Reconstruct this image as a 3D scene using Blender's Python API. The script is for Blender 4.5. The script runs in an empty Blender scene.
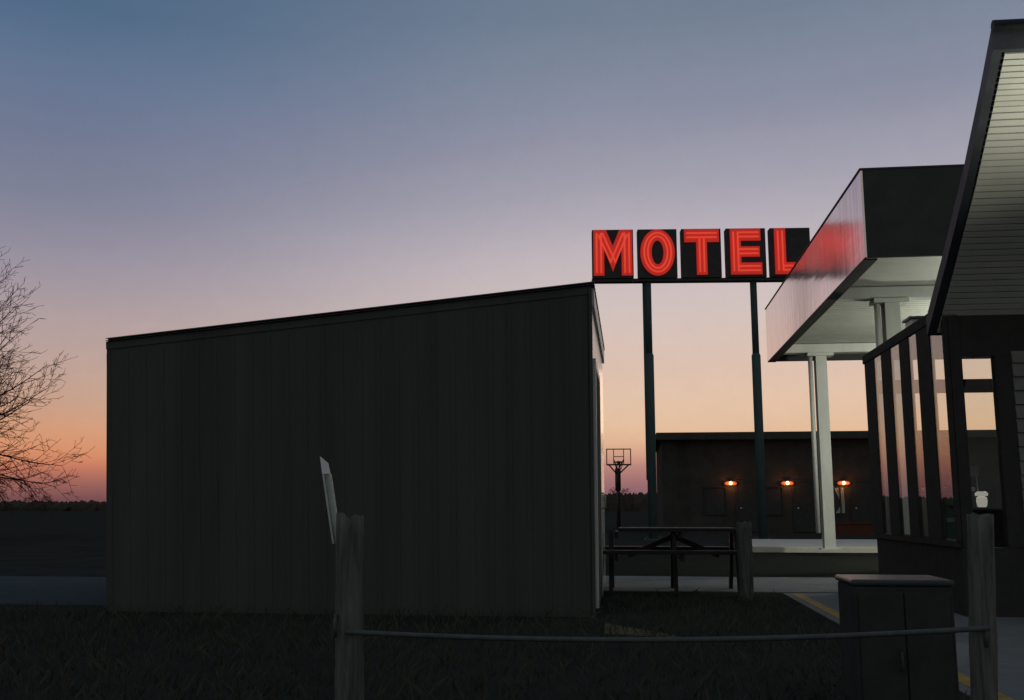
import bpy, bmesh, math, random
from mathutils import Vector, Matrix
random.seed(7)
R = math.radians
sc = bpy.context.scene
col = sc.collection

# ------------------------------------------------------------------ camera and frames
F = 995.0                       # focal length in pixels of a 1024 px wide frame (35 mm lens)
CX, CY, HOR = 512.0, 350.0, 509.0
TH = math.atan((HOR - CY) / F)  # the camera looks slightly up
EYE = 1.0
PHI = math.atan((630 - CX) / F / (math.cos(TH) + (HOR - CY) / F * math.sin(TH)))
cp, sp = math.cos(PHI), math.sin(PHI)

def ray(x, y):
    """direction of a sight line in the site grid: l (across), a (along the buildings), z (up)"""
    u, v = (x - CX) / F, (CY - y) / F
    X, Y, Z = u, math.cos(TH) - v * math.sin(TH), math.sin(TH) + v * math.cos(TH)
    return X * cp - Y * sp, X * sp + Y * cp, Z
def at_a(x, y, a):
    d = ray(x, y); t = a / d[1]; return (d[0] * t, a, EYE + d[2] * t)
def at_l(x, y, l):
    d = ray(x, y); t = l / d[0]; return (l, d[1] * t, EYE + d[2] * t)
def at_z(x, y, z=0.0):
    d = ray(x, y); t = (z - EYE) / d[2]; return (d[0] * t, d[1] * t, z)
def W(p):
    l, a, z = p
    return Vector((l * cp + a * sp, -l * sp + a * cp, z))

cam_d = bpy.data.cameras.new('camera'); cam = bpy.data.objects.new('camera', cam_d); col.objects.link(cam)
cam_d.sensor_width = 36; cam_d.lens = 36 * F / 1024; cam_d.clip_end = 6000; cam_d.clip_start = .05
cam.location = (0, 0, EYE); cam.rotation_euler = (math.pi / 2 + TH, 0, 0)
sc.camera = cam

# ------------------------------------------------------------------ materials
def lin(c):
    return tuple(((v / 255) / 12.92 if v / 255 <= .04045 else ((v / 255 + .055) / 1.055) ** 2.4) for v in c) + (1,)
def nodes_of(name):
    m = bpy.data.materials.new(name); m.use_nodes = True
    return m, m.node_tree.nodes, m.node_tree.links, m.node_tree.nodes['Principled BSDF']
def mat(name, c1, c2=None, scale=6.0, rough=.7, bump=0.0, bscale=None, metallic=0.0, stretch=(1, 1, 1), spec=.5, rvar=0.0):
    m, n, k, b = nodes_of(name)
    c2 = c2 or tuple(v * .7 for v in c1)
    tc = n.new('ShaderNodeTexCoord'); mp = n.new('ShaderNodeMapping'); mp.inputs['Scale'].default_value = stretch
    k.new(tc.outputs['Object'], mp.inputs['Vector'])
    tx = n.new('ShaderNodeTexNoise'); tx.inputs['Scale'].default_value = scale; tx.inputs['Detail'].default_value = 6; tx.inputs['Roughness'].default_value = .65
    k.new(mp.outputs['Vector'], tx.inputs['Vector'])
    rp = n.new('ShaderNodeValToRGB'); rp.color_ramp.elements[0].position = .32; rp.color_ramp.elements[1].position = .68
    rp.color_ramp.elements[0].color = (*c1, 1); rp.color_ramp.elements[1].color = (*c2, 1)
    k.new(tx.outputs['Fac'], rp.inputs['Fac']); k.new(rp.outputs['Color'], b.inputs['Base Color'])
    b.inputs['Roughness'].default_value = rough; b.inputs['Metallic'].default_value = metallic
    b.inputs['Specular IOR Level'].default_value = spec
    if rvar:
        mr = n.new('ShaderNodeMapRange'); mr.inputs['To Min'].default_value = rough - rvar; mr.inputs['To Max'].default_value = rough + rvar
        k.new(tx.outputs['Fac'], mr.inputs['Value']); k.new(mr.outputs['Result'], b.inputs['Roughness'])
    if bump:
        t2 = n.new('ShaderNodeTexNoise'); t2.inputs['Scale'].default_value = bscale or scale * 4; t2.inputs['Detail'].default_value = 5
        k.new(mp.outputs['Vector'], t2.inputs['Vector'])
        bp = n.new('ShaderNodeBump'); bp.inputs['Strength'].default_value = bump; bp.inputs['Distance'].default_value = .02
        k.new(t2.outputs['Fac'], bp.inputs['Height']); k.new(bp.outputs['Normal'], b.inputs['Normal'])
    return m
def emit(name, c, s):
    m, n, k, b = nodes_of(name)
    b.inputs['Base Color'].default_value = (c[0] * .5, c[1] * .5, c[2] * .5, 1)
    b.inputs['Emission Color'].default_value = (*c, 1); b.inputs['Emission Strength'].default_value = s
    return m
def glass_mat(name, tint, ior):
    m, n, k, b = nodes_of(name); n.remove(b)
    tr = n.new('ShaderNodeBsdfTransparent'); tr.inputs['Color'].default_value = (*tint, 1)
    gl = n.new('ShaderNodeBsdfGlossy'); gl.inputs['Roughness'].default_value = .0; gl.inputs['Color'].default_value = (.95, .95, .95, 1)
    lw = n.new('ShaderNodeLayerWeight'); lw.inputs['Blend'].default_value = .5
    pw = n.new('ShaderNodeMath'); pw.operation = 'POWER'; pw.inputs[1].default_value = 5; k.new(lw.outputs['Facing'], pw.inputs[0])
    fr = n.new('ShaderNodeMath'); fr.operation = 'MULTIPLY_ADD'; f0 = ((ior - 1) / (ior + 1)) ** 2
    fr.inputs[1].default_value = 1 - f0; fr.inputs[2].default_value = f0; k.new(pw.outputs[0], fr.inputs[0])
    mx = n.new('ShaderNodeMixShader')
    k.new(fr.outputs[0], mx.inputs['Fac']); k.new(tr.outputs['BSDF'], mx.inputs[1]); k.new(gl.outputs['BSDF'], mx.inputs[2])
    k.new(mx.outputs['Shader'], n['Material Output'].inputs['Surface'])
    return m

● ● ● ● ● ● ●

→ GIVEN PROBLEM:
Omitting all images, print the listing exactly.

→ REPLY:
Reconstruct this image as a 3D scene using Blender's Python API. The script is for Blender 4.5. The script runs in an empty Blender scene.
import bpy, bmesh, math, random
from mathutils import Vector, Matrix
random.seed(7)
R = math.radians
sc = bpy.context.scene
col = sc.collection

# ------------------------------------------------------------------ camera and frames
F = 995.0                       # focal length in pixels of a 1024 px wide frame (35 mm lens)
CX, CY, HOR = 512.0, 350.0, 509.0
TH = math.atan((HOR - CY) / F)  # the camera looks slightly up
EYE = 1.0
PHI = math.atan((630 - CX) / F / (math.cos(TH) + (HOR - CY) / F * math.sin(TH)))
cp, sp = math.cos(PHI), math.sin(PHI)

def ray(x, y):
    """direction of a sight line in the site grid: l (across), a (along the buildings), z (up)"""
    u, v = (x - CX) / F, (CY - y) / F
    X, Y, Z = u, math.cos(TH) - v * math.sin(TH), math.sin(TH) + v * math.cos(TH)
    return X * cp - Y * sp, X * sp + Y * cp, Z
def at_a(x, y, a):
    d = ray(x, y); t = a / d[1]; return (d[0] * t, a, EYE + d[2] * t)
def at_l(x, y, l):
    d = ray(x, y); t = l / d[0]; return (l, d[1] * t, EYE + d[2] * t)
def at_z(x, y, z=0.0):
    d = ray(x, y); t = (z - EYE) / d[2]; return (d[0] * t, d[1] * t, z)
def W(p):
    l, a, z = p
    return Vector((l * cp + a * sp, -l * sp + a * cp, z))

cam_d = bpy.data.cameras.new('camera'); cam = bpy.data.objects.new('camera', cam_d); col.objects.link(cam)
cam_d.sensor_width = 36; cam_d.lens = 36 * F / 1024; cam_d.clip_end = 6000; cam_d.clip_start = .05
cam.location = (0, 0, EYE); cam.rotation_euler = (math.pi / 2 + TH, 0, 0)
sc.camera = cam

# ------------------------------------------------------------------ materials
def lin(c):
    return tuple(((v / 255) / 12.92 if v / 255 <= .04045 else ((v / 255 + .055) / 1.055) ** 2.4) for v in c) + (1,)
def nodes_of(name):
    m = bpy.data.materials.new(name); m.use_nodes = True
    return m, m.node_tree.nodes, m.node_tree.links, m.node_tree.nodes['Principled BSDF']
def mat(name, c1, c2=None, scale=6.0, rough=.7, bump=0.0, bscale=None, metallic=0.0, stretch=(1, 1, 1), spec=.5, rvar=0.0):
    m, n, k, b = nodes_of(name)
    c2 = c2 or tuple(v * .7 for v in c1)
    tc = n.new('ShaderNodeTexCoord'); mp = n.new('ShaderNodeMapping'); mp.inputs['Scale'].default_value = stretch
    k.new(tc.outputs['Object'], mp.inputs['Vector'])
    tx = n.new('ShaderNodeTexNoise'); tx.inputs['Scale'].default_value = scale; tx.inputs['Detail'].default_value = 6; tx.inputs['Roughness'].default_value = .65
    k.new(mp.outputs['Vector'], tx.inputs['Vector'])
    rp = n.new('ShaderNodeValToRGB'); rp.color_ramp.elements[0].position = .32; rp.color_ramp.elements[1].position = .68
    rp.color_ramp.elements[0].color = (*c1, 1); rp.color_ramp.elements[1].color = (*c2, 1)
    k.new(tx.outputs['Fac'], rp.inputs['Fac']); k.new(rp.outputs['Color'], b.inputs['Base Color'])
    b.inputs['Roughness'].default_value = rough; b.inputs['Metallic'].default_value = metallic
    b.inputs['Specular IOR Level'].default_value = spec
    if rvar:
        mr = n.new('ShaderNodeMapRange'); mr.inputs['To Min'].default_value = rough - rvar; mr.inputs['To Max'].default_value = rough + rvar
        k.new(tx.outputs['Fac'], mr.inputs['Value']); k.new(mr.outputs['Result'], b.inputs['Roughness'])
    if bump:
        t2 = n.new('ShaderNodeTexNoise'); t2.inputs['Scale'].default_value = bscale or scale * 4; t2.inputs['Detail'].default_value = 5
        k.new(mp.outputs['Vector'], t2.inputs['Vector'])
        bp = n.new('ShaderNodeBump'); bp.inputs['Strength'].default_value = bump; bp.inputs['Distance'].default_value = .02
        k.new(t2.outputs['Fac'], bp.inputs['Height']); k.new(bp.outputs['Normal'], b.inputs['Normal'])
    return m
def emit(name, c, s):
    m, n, k, b = nodes_of(name)
    b.inputs['Base Color'].default_value = (c[0] * .5, c[1] * .5, c[2] * .5, 1)
    b.inputs['Emission Color'].default_value = (*c, 1); b.inputs['Emission Strength'].default_value = s
    return m
def glass_mat(name, tint, ior):
    m, n, k, b = nodes_of(name); n.remove(b)
    tr = n.new('ShaderNodeBsdfTransparent'); tr.inputs['Color'].default_value = (*tint, 1)
    gl = n.new('ShaderNodeBsdfGlossy'); gl.inputs['Roughness'].default_value = .0; gl.inputs['Color'].default_value = (.95, .95, .95, 1)
    lw = n.new('ShaderNodeLayerWeight'); lw.inputs['Blend'].default_value = .5
    pw = n.new('ShaderNodeMath'); pw.operation = 'POWER'; pw.inputs[1].default_value = 5; k.new(lw.outputs['Facing'], pw.inputs[0])
    fr = n.new('ShaderNodeMath'); fr.operation = 'MULTIPLY_ADD'; f0 = ((ior - 1) / (ior + 1)) ** 2
    fr.inputs[1].default_value = 1 - f0; fr.inputs[2].default_value = f0; k.new(pw.outputs[0], fr.inputs[0])
    mx = n.new('ShaderNodeMixShader')
    k.new(fr.outputs[0], mx.inputs['Fac']); k.new(tr.outputs['BSDF'], mx.inputs[1]); k.new(gl.outputs['BSDF'], mx.inputs[2])
    k.new(mx.outputs['Shader'], n['Material Output'].inputs['Surface'])
    return m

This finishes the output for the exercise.